» **WHAT THE TASK ASKS**
Exactly reproduce the lines of the listing below from the one containing "Write a Blender" through the one containing "PI = math.pi". Skip the images.

[Scene modeling code data]
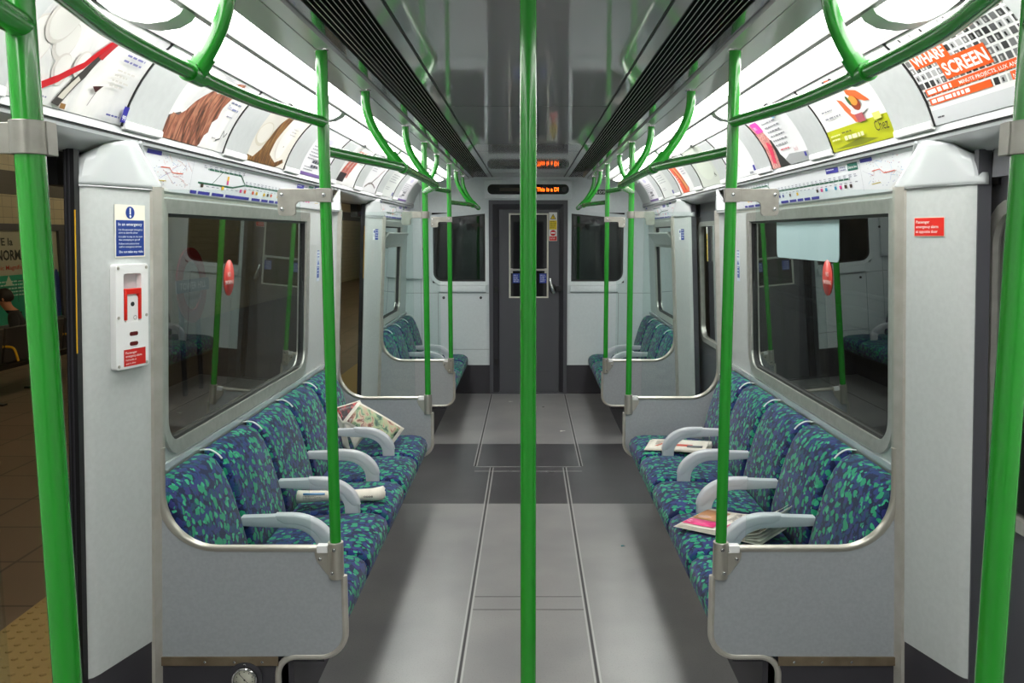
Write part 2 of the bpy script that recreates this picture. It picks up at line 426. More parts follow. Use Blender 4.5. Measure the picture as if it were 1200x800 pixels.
WIN = [(2.965, 4.96), (7.30, 8.62)]
ZB, ZT = .895, 1.825
tn = 2
for s in (-1, 1):
    nm = SIDE[s]; m = MB()
    # window wall in the two bays
    for (a, b), (y0, y1) in zip(WIN, ((2.775, 5.405), (7.085, YE))):
        for q in ((y0, a+.045, .0, 1.86), (b-.045, y1, 0., 1.86), (a+.045, b-.045, 0., ZB+.045), (a+.045, b-.045, ZT-.03, 1.86)):
            m.box(s*XW, s*1.35, q[0], q[1], q[2], q[3], WALL)
    m.box(s*XW, s*1.35, YB, P[0]-.015, 0, 1.86, WALL)
    struct(m, 'wall_'+nm)
    # back panel of advert run, slot rail, header above doors, wall head above windows
    m = MB()
    pr = [(s*a, z) for a, z in AD]; pr2 = [(s*(a+.02), z+.012) for a, z in AD[::-1]]
    m.prism([(a, YB, b) for a, b in pr+pr2], (0, YE-YB, 0), WALL)
    m.prism([(a, YB, b) for a, b in X(s, [(1.205, 2.020), (1.200, 1.996), (1.212, 1.992), (1.235, 2.02)])], (0, YE-YB, 0), LEDGE)
    m.prism([(a, YB, b) for a, b in X(s, [(1.205, 1.992), (1.205, 1.989), (1.24, 1.989), (1.24, 1.992)])], (0, YE-YB, 0), BLACK)
    m.prism([(a, YB, b) for a, b in X(s, [(1.206, 1.989), (1.209, 1.980), (1.24, 1.980), (1.24, 1.989)])], (0, YE-YB, 0), HOOD)
    struct(m, 'trim_%d' % tn); tn += 1
    for y0, y1 in ((YB, P[0]), (2.80, 5.38), (7.11, YE)):
        m = MB(); m.prism([(a, y0, b) for a, b in X(s, [(1.229, 1.98), (1.259, 1.850), (1.262, 1.842), (1.35, 1.842), (1.35, 1.98)])], (0, y1-y0, 0), WALL)
        m.box(s*1.262, s*1.312, y0, y1, 1.832, 1.842, ALU); struct(m, 'trim_%d' % tn); tn += 1
    for y0, y1 in ((P[0]+.13, P[1]-.13), (P[2]+.13, P[3]-.13)):
        m = MB(); m.prism([(a, y0, b) for a, b in X(s, [(1.209, 1.981), (1.225, 1.972), (1.262, 1.958), (1.288, 1.945), (1.30, 1.937), (1.43, 1.937), (1.43, 1.981)])], (0, y1-y0, 0), HOOD); struct(m, 'trim_%d' % tn); tn += 1
    # pillars either side of each doorway with moulded hoods and steel corner posts
    for k, (p, d) in enumerate(((P[0], 1), (P[1], -1), (P[2], 1), (P[3], -1))):
        out = [(1.187, p+d*.012), (1.190, p+d*.03), (1.250, p+d*.225), (1.260, p+d*.258), (1.270, p+d*.278), (1.286, p+d*.289), (1.308, p+d*.291), (1.308, p-d*.013), (1.187, p-d*.013)]
        m = MB(); m.prism([(s*a, y, .345) for a, y in out], (0, 0, 1.845-.345), WALL); struct(m, 'trim_%d' % tn, angle=30); tn += 1
        m = MB(); m.prism([(s*(a+.002), y, 0) for a, y in out], (0, 0, .345), DARK); struct(m, 'baseboard_%s_pillar' % nm if False else 'baseboard_'+nm)
        m = MB(); m.prism([(s*a, p+d*b, 0) for a, b in ((1.170, -.016), (1.170, .004), (1.174, .012), (1.184, .036), (1.196, .038), (1.196, -.016))], (0, 0, 1.85), POST); struct(m, 'trim_%d' % tn); tn += 1
        # hood: from door side round the pillar face to the bay side
        base = [(1.308, p+d*.300), (1.292, p+d*.299), (1.272, p+d*.290), (1.256, p+d*.264), (1.236, p+d*.205), (1.206, p+d*.11), (1.178, p+d*.02), (1.180, p-d*.03), (1.215, p-d*.09), (1.255, p-d*.16), (1.288, p-d*.225)]
        top = [(1.31, p+d*.205), (1.29, p+d*.208), (1.264, p+d*.215), (1.238, p+d*.212), (1.218, p+d*.190), (1.206, p+d*.14), (1.203, p+d*.095), (1.203, p+d*.08), (1.203, p+d*.074), (1.203, p+d*.069), (1.203, p+d*.065)]
        ztop = [1.940, 1.943, 1.955, 1.967, 1.976, 1.981, 1.984, 1.984, 1.984, 1.984, 1.984]
        rows = []
        for t_ in [0, .0, .1, .1, .115, .14, .18, .24, .32, .45, .6, .75, .88, 1]:
            row = []
            for i, (bq, tq) in enumerate(zip(base, top)):
                tt = max(0, (t_-.1)/.9); w = 1-(1-tt**1.7)**.62 if i < 4 else tt**(2.0, 1.5, 1.2, .95, .72, .52, .36)[i-4]
                row.append((s*(bq[0]+(tq[0]-bq[0])*w), bq[1]+(tq[1]-bq[1])*w, 1.842+(ztop[i]-1.842)*t_))
            rows.append(row)
        m = MB(); m.grid(rows[1:3]+rows[4:], HOOD)
        m.face([(s*a, b, 1.842) for a, b in base], HOOD)
        bead = [(rw[-1][0]-s*.003, rw[-1][1], rw[-1][2]) for rw in rows[1:]]
        m.tube(bead, .007, HOOD, 8)
        struct(m, 'trim_%d' % tn, recalc=True, solid=.004); tn += 1
        # door edge seal
        m = MB(); m.box(s*1.345, s*1.40, p+d*.02, p+d*.285, 1.842, 1.938, BLACK)
        if s < 0:
            m.box(s*1.278, s*1.308, p+d*.290, p+d*.318, 0, 1.94, BLACK); m.box(s*1.290, s*1.294, p+d*.317, p+d*.321, 0, 1.94, DOORD); m.box(s*1.301, s*1.304, p+d*.317, p+d*.321, 0, 1.94, DOORD)
            m.box(s*1.308, s*1.312, p+d*.2, p+d*.30, 0, 1.94, BLACK); m.box(s*1.2795, s*1.2825, p+d*.3175, p+d*.3195, 1.36, 1.77, YEL)
        else: m.box(s*1.280, s*1.318, p+d*.270, p+d*.2925, 0, 1.94, DOORG)
        struct(m, 'trim_%d' % tn); tn += 1
    # under-seat kick panel and shelf
    for y0, y1 in ((P[1]+.013, P[2]-.013), (P[3]+.013, YE)):
        m = MB(); m.box(s*.805, s*.825, y0, y1, 0, .245, DARK); m.box(s*.70, s*XW, y0, y1, .245, .267, DARK); struct(m, 'baseboard_'+nm)
        # sill ledge under the window
        m = MB(); m.box(s*1.296, s*1.312, y0, y1, .862, .885, HOOD); struct(m, 'trim_%d' % tn); tn += 1
    # sill threshold of the doorways
    for y0, y1 in ((P[0]+.285, P[1]-.285), (P[2]+.285, P[3]-.285)):
        m = MB(); m.box(s*1.30, s*1.43, y0, y1, 0, .006, ALU); struct(m, 'trim_%d' % tn); tn += 1

# ------------------------------------------------------------------ lamps
SEG = [(-1.3, .41), (.41, 2.12), (2.12, 3.83), (3.83, 5.52), (5.52, 7.2), (7.2, 8.42)]
ORD = ['hidden', 'nearest', 'second', 'third', 'fourth', 'farthest']
for s in (-1, 1):
    for k, (y0, y1) in enumerate(SEG):
        if k == 0: lab = 'white strip light above and behind the %s foreground pole' % SIDE[s]
        else: lab = '%s of the glowing white strip lights along the %s side of the ceiling' % (ORD[k], SIDE[s])
        t = thing('strip_light', (s*.89, (y0+y1)/2, 2.27), lab, 'light', 'ceiling strip lights')
        prof = [(.805, 2.247), (.82, 2.230), (.85, 2.218), (.89, 2.213), (.93, 2.219), (.97, 2.234), (1.0, 2.252), (1.018, 2.268)]
        refl_strip = [(.745, 2.262), (.797, 2.250)]  # flat strip glows in place of the lamp's reflection in the glossy ceiling panel
        m = MB(); pr = [(s*a, b) for a, b in prof+[(1.018, 2.28), (.805, 2.28)]]; m.prism([(a, y0+.03, b) for a, b in pr], (0, y1-y0-.06, 0), LAMP)
        pr = [(s*a, b) for a, b in refl_strip+[(.797, 2.28), (.745, 2.28)]]; m.prism([(a, y0, b) for a, b in pr], (0, y1-y0, 0), LAMP)
        child_local(m.build('diffuser_and_reflection'), t)
        m = MB(); m.box(s*.793, s*.813, y0, y1, 2.226, 2.25, BARM); child_local(m.build('trim_bar'), t)
        m = MB(); m.box(s*1.025, s*1.031, y0, y1, 2.249, 2.266, BLACK); child_local(m.build('edge_strip'), t)
        if k:
            bp = [(.80, 2.232), (.815, 2.212), (.845, 2.196), (.89, 2.190), (.935, 2.197), (.975, 2.216), (1.005, 2.240), (1.024, 2.264)]
            m = MB(); pr = [(s*a, b) for a, b in bp+[(a, b+.035) for a, b in bp[::-1]]]; m.prism([(a, y0-.045, b) for a, b in pr], (0, .075, 0), LAMPBAND); child_local(m.build('joint_band'), t)
        if k == 5:
            m = MB(); pr = [(s*a, b-.004) for a, b in prof+[(1.022, 2.28), (.805, 2.28)]]; m.prism([(a, y1-.03, b) for a, b in pr], (0, .02, 0), LAMPBAND); child_local(m.build('end_cap'), t)
# plain ceiling between the lamp ends and the end wall and above the lamps
m = MB()
for s in (-1, 1): m.box(s*.742, s*1.05, YB, YE, 2.281, 2.30, CEIL2); m.box(s*.742, s*1.03, 8.425, YE, 2.268, 2.281, CEIL2)
struct(m, 'ceiling')

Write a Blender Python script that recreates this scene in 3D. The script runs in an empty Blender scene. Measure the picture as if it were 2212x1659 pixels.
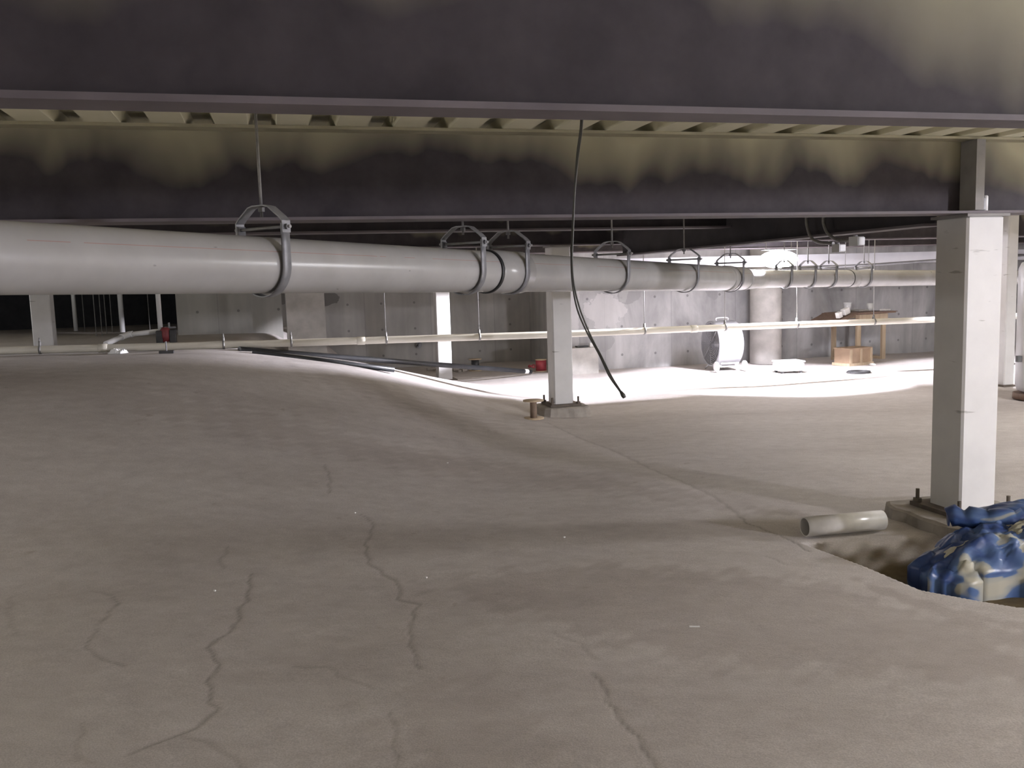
import bpy, math, random
import numpy as np
from mathutils import Vector, Matrix
random.seed(7)
C = bpy.context.scene.collection
PI = math.pi

# ------------------------------------------------------------------ camera
F_PX, W_PX, H_PX = 1916.0, 2212.0, 1659.0
EYE = Vector((0, 0, 1.5))
PITCH, ROLL = math.radians(6.48), 0.030
_F = Vector((0, math.cos(PITCH), -math.sin(PITCH)))
_U0 = Vector((0, math.sin(PITCH), math.cos(PITCH)))
_R0 = Vector((1, 0, 0))
CR = _R0 * math.cos(ROLL) - _U0 * math.sin(ROLL)
CU = _R0 * math.sin(ROLL) + _U0 * math.cos(ROLL)
cam_d = bpy.data.cameras.new('camera')
cam_d.sensor_fit = 'HORIZONTAL'
cam_d.sensor_width = 36.0
cam_d.lens = 36.0 * F_PX / W_PX
cam_d.clip_start = 0.02
cam = bpy.data.objects.new('camera', cam_d)
C.objects.link(cam)
m = Matrix((CR, CU, -_F)).transposed().to_4x4()
m.translation = EYE
cam.matrix_world = m
bpy.context.scene.camera = cam

def ray(x, y):
    return _F + CR * ((x - W_PX / 2) / F_PX) + CU * ((H_PX / 2 - y) / F_PX)
def at_y(x, y, Y):                     # point of the pixel's ray at world depth Y
    d = ray(x, y)
    return EYE + d * (Y / d.y)
def at_z(x, y, z=0.0):
    d = ray(x, y)
    return EYE + d * ((z - 1.5) / d.z)

# building grid: u along the beams, v along the deck flutes
TH = math.radians(15.0)
CU_, SU_ = math.cos(TH), math.sin(TH)
def g2w(a, b, z=0.0):
    return Vector((a * CU_ - b * SU_, a * SU_ + b * CU_, z))
def w2g(p):
    return (p[0] * CU_ + p[1] * SU_, -p[0] * SU_ + p[1] * CU_)
def at_b(x, y, b):                     # point of the pixel's ray on the vertical plane b = const
    d = ray(x, y)
    db = -d.x * SU_ + d.y * CU_
    return EYE + d * (b / db)

# ------------------------------------------------------------------ floor shape
RX = [-30, -6, -3.6, -3.2, -2.6, -2.2, -1.4, -0.9, -0.3, 0.3, 0.8, 40]
RZ = [.88, .86, .85, .82, .73, .65, .49, .30, .12, .02, 0., 0.]
def sst(t):
    t = np.clip(t, 0, 1)
    return t * t * (3 - 2 * t)
PIT = [(1.62, 4.83), (1.80, 4.44), (1.93, 4.08), (2.24, 3.84), (2.7, 3.72), (3.6, 3.9), (3.6, 5.0), (2.15, 5.0)]
def seg_dist(X, Y, pts, closed=False):
    d = np.full(np.shape(X), 1e9)
    n = len(pts)
    for i in range(n if closed else n - 1):
        ax, ay = pts[i]; bx, by = pts[(i + 1) % n]
        dx, dy = bx - ax, by - ay
        t = np.clip(((X - ax) * dx + (Y - ay) * dy) / (dx * dx + dy * dy + 1e-12), 0, 1)
        d = np.minimum(d, np.hypot(X - ax - t * dx, Y - ay - t * dy))
    return d
def inside(X, Y, pts):
    r = np.zeros(np.shape(X), bool)
    n = len(pts)
    for i in range(n):
        ax, ay = pts[i]; bx, by = pts[(i + 1) % n]
        c = ((ay > Y) != (by > Y)) & (X < (bx - ax) * (Y - ay) / (by - ay + 1e-12) + ax)
        r ^= c
    return r
def floor_z(X, Y):
    X = np.asarray(X, float); Y = np.asarray(Y, float)
    b = -X * SU_ + Y * CU_
    r = sum(w_ * np.interp(X + o_, RX, RZ) for o_, w_ in ((-.6, .1), (-.4, .15), (-.2, .16), (0, .18), (.2, .16), (.4, .15), (.6, .1)))
    front = sst((b - 4.3) / (10.15 - 4.3))
    k = sst((X + 3.9) / 1.3)                                   # 0 on the left plateau, 1 where the mound drops away behind
    back = 1 - k * sst((b - 10.9) / 2.6)
    z = r * front * back
    z += .010 * np.sin(1.7 * X + .6 * Y + .4) * np.sin(1.1 * Y - .5 * X) + .006 * np.sin(3.1 * X - 1.3 * Y) * np.sin(2.3 * Y + .7 * X)
    z -= .006 * np.exp(-(seg_dist(X, Y, JOINT) / .14) ** 2)
    s = np.where(inside(X, Y, PIT), -1, 1) * seg_dist(X, Y, PIT, True)
    z = z - .11 * sst((.03 - s) / .07) * sst((5.0 - Y) / .55)
    return z
def px_line(pts, crop):
    ox, oy, k = crop
    return [tuple(at_z(ox + x / k, oy + y / k)[:2]) for x, y in pts]
LCROP, RCROP = (0, 900, 2.186), (900, 900, 2.186)
JOINT = px_line([(620, 40), (760, 100), (900, 150), (1010, 200), (1100, 240), (1250, 300), (1400, 370), (1530, 470)], RCROP)
CRACKS = [
    (px_line([(1180, 750), (1160, 860), (1125, 915), (1130, 960), (1060, 1030), (965, 1085), (1035, 1160), (975, 1250), (990, 1350), (1020, 1385), (930, 1465), (770, 1530), (590, 1610)], LCROP), .007, 1.0),
    (px_line([(1700, 495), (1765, 525), (1725, 615), (1745, 690), (1885, 790), (1885, 850), (1970, 880), (1945, 960), (1940, 1070), (1975, 1190)], LCROP), .008, .9),
    (px_line([(440, 840), (545, 855), (560, 890), (480, 985), (430, 1060), (400, 1105), (480, 1140), (580, 1185)], LCROP), .007, .8),
    (px_line([(60, 860), (40, 930), (55, 1000), (70, 1050)], LCROP), .007, .5),
    (px_line([(1400, 1165), (1540, 1170), (1600, 1220), (1760, 1280)], LCROP), .006, .6),
    (px_line([(1850, 1390), (1870, 1500), (1860, 1560), (1880, 1700)], LCROP), .012, .6),
    (px_line([(860, 1515), (990, 1550), (1130, 1640), (1200, 1720)], LCROP), .007, .7),
    (px_line([(1535, 340), (1560, 380), (1560, 430)], LCROP), .010, .8),
    (px_line([(1080, 640), (1045, 700), (1060, 730)], LCROP), .009, .6),
    (px_line([(400, 1450), (360, 1640)], LCROP), .006, .5),
    (px_line([(850, 1210), (900, 1300), (910, 1360), (960, 1430), (1060, 1545), (1110, 1650), (1140, 1720)], RCROP), .008, 1.0),
    (px_line([(650, 1020), (780, 1080), (850, 1150)], RCROP), .007, .5),
    (JOINT, .022, .6),
    (px_line([(1530, 470), (1560, 500), (1650, 535), (1760, 580), (1850, 640)], RCROP), .014, 1.0),
    (px_line([(1650, 670), (1749, 710)], RCROP), .008, .6),
]
DAMP_SHADES = [                               # dark patches of the slab, part damp tone, part painted shade: outline in pixels on the floor, soft edge, strength
    ([(930, 1262), (1100, 1232), (1300, 1222), (1500, 1235), (1750, 1262), (1950, 1310), (2212, 1370), (2230, 1480), (1880, 1450), (1600, 1440), (1350, 1390), (1150, 1330)], .16, .9),  # painted shade of a ridge and hollow
    ([(-40, 980), (300, 990), (700, 1005), (1100, 1010), (1480, 1060), (1560, 1100), (1300, 1062), (1000, 1042), (500, 1030), (-40, 1015)], .30, .8),
    ([(620, 918), (860, 922), (1120, 940), (1000, 952), (700, 938)], .35, .8),
    ([(1625, 1092), (1700, 1098), (1760, 1112), (1690, 1112), (1630, 1104)], .08, 1.0),
    ([(830, 1520), (960, 1470), (1150, 1500), (1200, 1700), (850, 1700)], .20, .55),
    ([(1850, 1255), (1990, 1295), (2212, 1345), (2260, 1372), (2050, 1330), (1900, 1285)], .05, 1.0),
    ([(0, 800), (250, 828), (600, 862), (600, 872), (250, 845), (0, 815)], .30, .6),  # painted shade where the ground turns away from the light
]
def fz(x, y):
    return float(floor_z(np.array([x]), np.array([y]))[0])
def on_floor(x, y):                    # where the pixel's ray first meets the floor
    d = ray(x, y)
    t = np.linspace(2.0, 40.0, 6000)
    X, Y, Z = d.x * t, d.y * t, 1.5 + d.z * t
    below = Z < floor_z(X, Y)
    i = int(np.argmax(below))
    return Vector((X[i], Y[i], floor_z(X[i:i + 1], Y[i:i + 1])[0]))

# ------------------------------------------------------------------ materials
def new_mat(name):
    mt = bpy.data.materials.new(name); mt.use_nodes = True
    nt = mt.node_tree
    return mt, nt, nt.nodes, nt.links, nt.nodes['Principled BSDF']
def ramp(nodes, links, src, stops):
    r = nodes.new('ShaderNodeValToRGB')
    e = r.color_ramp.elements
    e[0].position, e[0].color = stops[0][0], (*stops[0][1], 1)
    e[1].position, e[1].color = stops[-1][0], (*stops[-1][1], 1)
    for p, c in stops[1:-1]:
        k = e.new(p); k.color = (*c, 1)
    links.new(src, r.inputs[0])
    return r
def noise(nodes, links, vec, scale, detail=4, rough=.55, dist=0):
    n = nodes.new('ShaderNodeTexNoise')
    n.inputs['Scale'].default_value = scale; n.inputs['Detail'].default_value = detail
    n.inputs['Roughness'].default_value = rough; n.inputs['Distortion'].default_value = dist
    if vec is not None: links.new(vec, n.inputs['Vector'])
    return n
def mapping(nodes, links, vec, scale=(1, 1, 1), rot=(0, 0, 0), loc=(0, 0, 0)):
    mp = nodes.new('ShaderNodeMapping')
    mp.inputs['Scale'].default_value = scale; mp.inputs['Rotation'].default_value = rot; mp.inputs['Location'].default_value = loc
    links.new(vec, mp.inputs['Vector'])
    return mp.outputs[0]
def mixc(nodes, links, fac, a, b, mode='MIX'):
    mx = nodes.new('ShaderNodeMix'); mx.data_type = 'RGBA'; mx.blend_type = mode
    for sock, v in ((0, fac), (6, a), (7, b)):
        if isinstance(v, (int, float)): mx.inputs[sock].default_value = v
        elif isinstance(v, tuple): mx.inputs[sock].default_value = (*v, 1)
        else: links.new(v, mx.inputs[sock])
    return mx.outputs[2]
def math_(nodes, links, op, a, b=None, clamp=False):
    n = nodes.new('ShaderNodeMath'); n.operation = op; n.use_clamp = clamp
    for i, v in enumerate((a, b)):
        if v is None: continue
        if isinstance(v, (int, float)): n.inputs[i].default_value = v
        else: links.new(v, n.inputs[i])
    return n.outputs[0]
def bump(nodes, links, bs, h, strength, dist=.01):
    bp = nodes.new('ShaderNodeBump'); bp.inputs['Strength'].default_value = strength; bp.inputs['Distance'].default_value = dist
    links.new(h, bp.inputs['Height']); links.new(bp.outputs[0], bs.inputs['Normal'])
def coord(nodes, which='Object'):
    return nodes.new('ShaderNodeTexCoord').outputs[which]

def speckled(name, c0, c1, rough=.6, scale=6, metal=0.0, bmp=.0, coordk='Object', spec=.5):
    mt, nt, N, L, bs = new_mat(name)
    v = coord(N, coordk)
    n = noise(N, L, v, scale, 5)
    r = ramp(N, L, n.outputs[0], [(.3, c0), (.7, c1)])
    L.new(r.outputs[0], bs.inputs['Base Color'])
    bs.inputs['Roughness'].default_value = rough; bs.inputs['Metallic'].default_value = metal
    bs.inputs['Specular IOR Level'].default_value = spec
    if bmp: bump(N, L, bs, n.outputs[0], bmp)
    return mt
def emissive(name, col, strength):
    mt, nt, N, L, bs = new_mat(name)
    bs.inputs['Base Color'].default_value = (.9, .9, .9, 1)
    bs.inputs['Emission Color'].default_value = (*col, 1)
    bs.inputs['Emission Strength'].default_value = strength
    return mt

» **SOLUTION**
Write a Blender Python script that recreates this scene in 3D. The script runs in an empty Blender scene. Measure the picture as if it were 2212x1659 pixels.
import bpy, math, random
import numpy as np
from mathutils import Vector, Matrix
random.seed(7)
C = bpy.context.scene.collection
PI = math.pi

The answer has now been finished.